#### WHAT THE TASK ASKS:
Everything in the listing except the pictures should be written out exactly.

[Start]

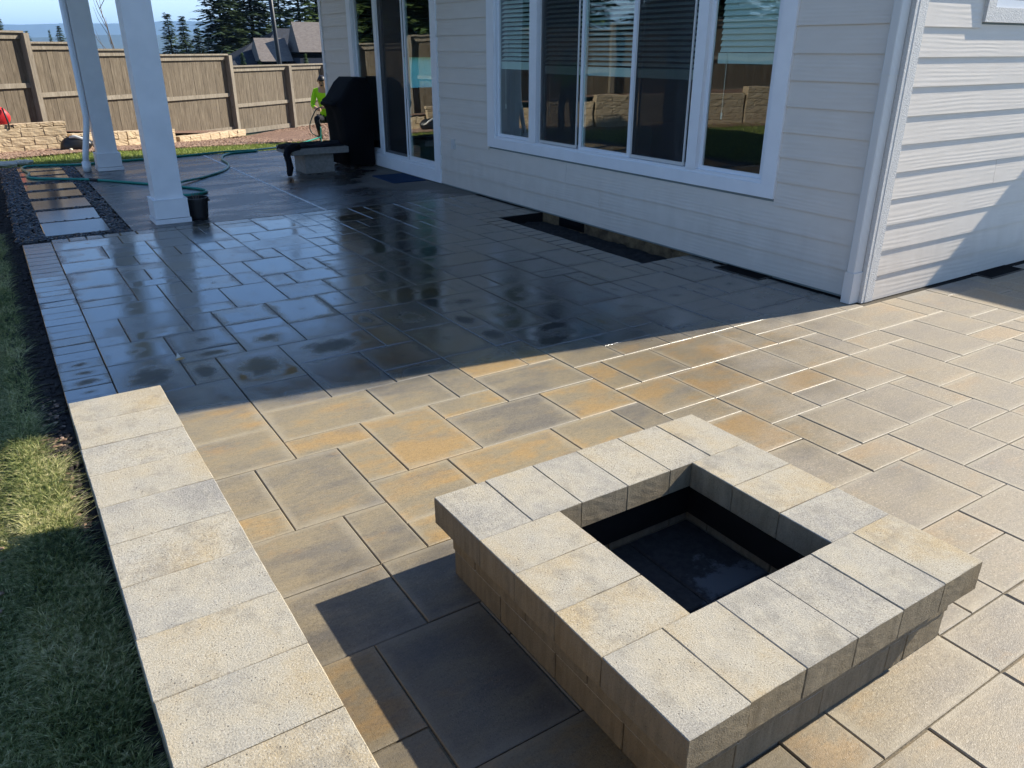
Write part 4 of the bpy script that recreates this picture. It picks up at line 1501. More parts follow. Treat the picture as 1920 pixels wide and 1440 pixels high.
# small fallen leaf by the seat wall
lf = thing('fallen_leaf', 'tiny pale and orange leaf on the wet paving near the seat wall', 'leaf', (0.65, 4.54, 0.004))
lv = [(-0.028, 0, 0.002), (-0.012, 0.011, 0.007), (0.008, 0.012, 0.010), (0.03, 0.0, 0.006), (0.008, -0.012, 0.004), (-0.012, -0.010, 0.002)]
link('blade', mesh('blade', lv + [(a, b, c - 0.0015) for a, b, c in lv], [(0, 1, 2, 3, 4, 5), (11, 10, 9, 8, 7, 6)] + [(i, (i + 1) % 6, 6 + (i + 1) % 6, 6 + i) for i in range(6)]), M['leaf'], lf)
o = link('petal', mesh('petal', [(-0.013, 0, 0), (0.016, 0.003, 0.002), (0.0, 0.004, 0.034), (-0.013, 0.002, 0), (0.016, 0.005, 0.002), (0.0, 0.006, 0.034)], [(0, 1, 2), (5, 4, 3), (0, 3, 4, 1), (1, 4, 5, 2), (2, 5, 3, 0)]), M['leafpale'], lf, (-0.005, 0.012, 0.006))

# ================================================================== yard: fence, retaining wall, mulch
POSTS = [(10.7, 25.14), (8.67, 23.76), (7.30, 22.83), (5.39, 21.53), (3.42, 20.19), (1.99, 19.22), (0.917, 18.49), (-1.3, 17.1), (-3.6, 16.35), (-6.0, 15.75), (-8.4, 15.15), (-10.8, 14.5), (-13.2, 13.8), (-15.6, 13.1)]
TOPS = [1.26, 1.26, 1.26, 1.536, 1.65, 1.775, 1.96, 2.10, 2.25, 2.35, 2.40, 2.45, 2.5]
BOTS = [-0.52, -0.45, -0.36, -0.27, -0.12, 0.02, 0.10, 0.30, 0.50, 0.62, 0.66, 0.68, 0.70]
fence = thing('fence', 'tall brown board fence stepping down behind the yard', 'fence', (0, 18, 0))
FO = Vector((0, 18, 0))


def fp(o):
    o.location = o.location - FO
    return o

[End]

#### ANSWER BELOW:
Write part 4 of the bpy script that recreates this picture. It picks up at line 1501. More parts follow. Treat the picture as 1920 pixels wide and 1440 pixels high.
# small fallen leaf by the seat wall
lf = thing('fallen_leaf', 'tiny pale and orange leaf on the wet paving near the seat wall', 'leaf', (0.65, 4.54, 0.004))
lv = [(-0.028, 0, 0.002), (-0.012, 0.011, 0.007), (0.008, 0.012, 0.010), (0.03, 0.0, 0.006), (0.008, -0.012, 0.004), (-0.012, -0.010, 0.002)]
link('blade', mesh('blade', lv + [(a, b, c - 0.0015) for a, b, c in lv], [(0, 1, 2, 3, 4, 5), (11, 10, 9, 8, 7, 6)] + [(i, (i + 1) % 6, 6 + (i + 1) % 6, 6 + i) for i in range(6)]), M['leaf'], lf)
o = link('petal', mesh('petal', [(-0.013, 0, 0), (0.016, 0.003, 0.002), (0.0, 0.004, 0.034), (-0.013, 0.002, 0), (0.016, 0.005, 0.002), (0.0, 0.006, 0.034)], [(0, 1, 2), (5, 4, 3), (0, 3, 4, 1), (1, 4, 5, 2), (2, 5, 3, 0)]), M['leafpale'], lf, (-0.005, 0.012, 0.006))

# ================================================================== yard: fence, retaining wall, mulch
POSTS = [(10.7, 25.14), (8.67, 23.76), (7.30, 22.83), (5.39, 21.53), (3.42, 20.19), (1.99, 19.22), (0.917, 18.49), (-1.3, 17.1), (-3.6, 16.35), (-6.0, 15.75), (-8.4, 15.15), (-10.8, 14.5), (-13.2, 13.8), (-15.6, 13.1)]
TOPS = [1.26, 1.26, 1.26, 1.536, 1.65, 1.775, 1.96, 2.10, 2.25, 2.35, 2.40, 2.45, 2.5]
BOTS = [-0.52, -0.45, -0.36, -0.27, -0.12, 0.02, 0.10, 0.30, 0.50, 0.62, 0.66, 0.68, 0.70]
fence = thing('fence', 'tall brown board fence stepping down behind the yard', 'fence', (0, 18, 0))
FO = Vector((0, 18, 0))


def fp(o):
    o.location = o.location - FO
    return o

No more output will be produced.